Gdp
Chart from Clusterstock. Avent frowns at a chart from the Minneapolis Fed:

With the latest GDP data release, and new data revisions going back to the end of 2006, America's latest recession has cemented its status as clearly the worst of the postwar period.

Ezra Klein:

We'd thought the GDP grew by 0.4 percent in 2008. Now the Commerce Department says it flatlined. All this is worrying on two levels: First, bad economic news is bad economic news. And second, if you're a business deciding whether the economy is strong enough for you to begin taking risks again, there's not a lot here that'll push you off the ledge.

Peter Boockvar:

Q2 Nominal GDP was above forecasts and while it was heavy on government help and light on consumer spending, it wasn’t as alarming as the market made it out to seem initially. Of course 2011 is a different story when a lot of the government stimulus flames out and, with tax policy may reverse some.

Floyd Norris:

I still think the recovery is going to pick up steam, not lose it...The private sector is investing at a rapid rate. This is the third consecutive quarter in which real private investment rose at an annual rate of over 25 percent.  The second quarter number was 23.9 percent over the figure for the same quarter of 2009.  The last time that figure rose as rapidly was in 1984, in the midst of a very strong recovery.

Calculated Risk:

If things go well, the economy will be back to pre-recession levels in the 2nd half of 2011. No wonder there is so little investment. And no wonder there is so little hiring!

James Pethokoukis:

Politically,  the issue is not whether the U.S. economy will slip into a double-dip recession though it is hardly out of the question for a negative GDP quarter to pop up this year.  It’s how the economy will impact voter mood in 100 days. Will they think America is back on track toward prosperity with growth below trend and unemployment hovering around double digits? That seems unlikely to me.

James Hamilton:

Exports and nonresidential fixed investment were relative bright spots. But could they be enough to carry the economy into a sustained recovery without inventories and fiscal stimulus? The most pessimistic participant at the June FOMC meeting was calling for 2.9% real GDP growth for 2010 as a whole.

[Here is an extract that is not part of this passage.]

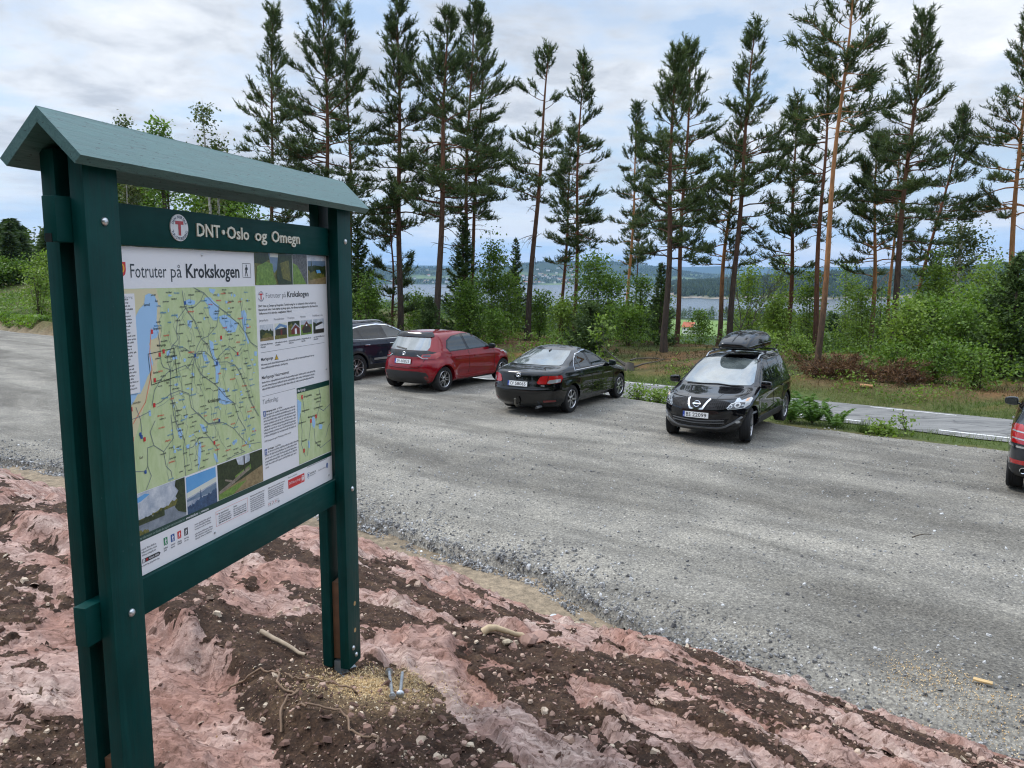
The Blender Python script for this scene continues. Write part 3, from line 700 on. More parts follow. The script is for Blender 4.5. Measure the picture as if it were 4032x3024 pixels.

But I'll be relieved if we end up doing that well.

The WSJ rounds up reactions from economists. Here's Jay Feldman:

In the recoveries following the severe recessions of the mid-1970s and early 1980s, real GDP averaged 7% in the first year. Real GDP is up 3.2% from the recession low in the current recovery – not even half as powerful as those episodes. Still, today’s recovery is beating the recoveries following the mild recessions of the early 1990s and 2001, where GDP averaged just 2.3% in the first year – hence we are on a better path than the more pessimistic “U-shaped” or “L-shaped” forecasts.

John Curran:

What should really rock the boat is that the Commerce department did revisions across the full span of the pre-recession and post-recession period. While this big a revision across multiple quarters  is not unprecedented, it will be an eye opener to many who commonly compare this recession to ones that occurred in the past two decades. What's now clear is those comparisons were apples to oranges. What we suffered in the past recessionthe depth of the contraction hasn't been seen since the 1940s.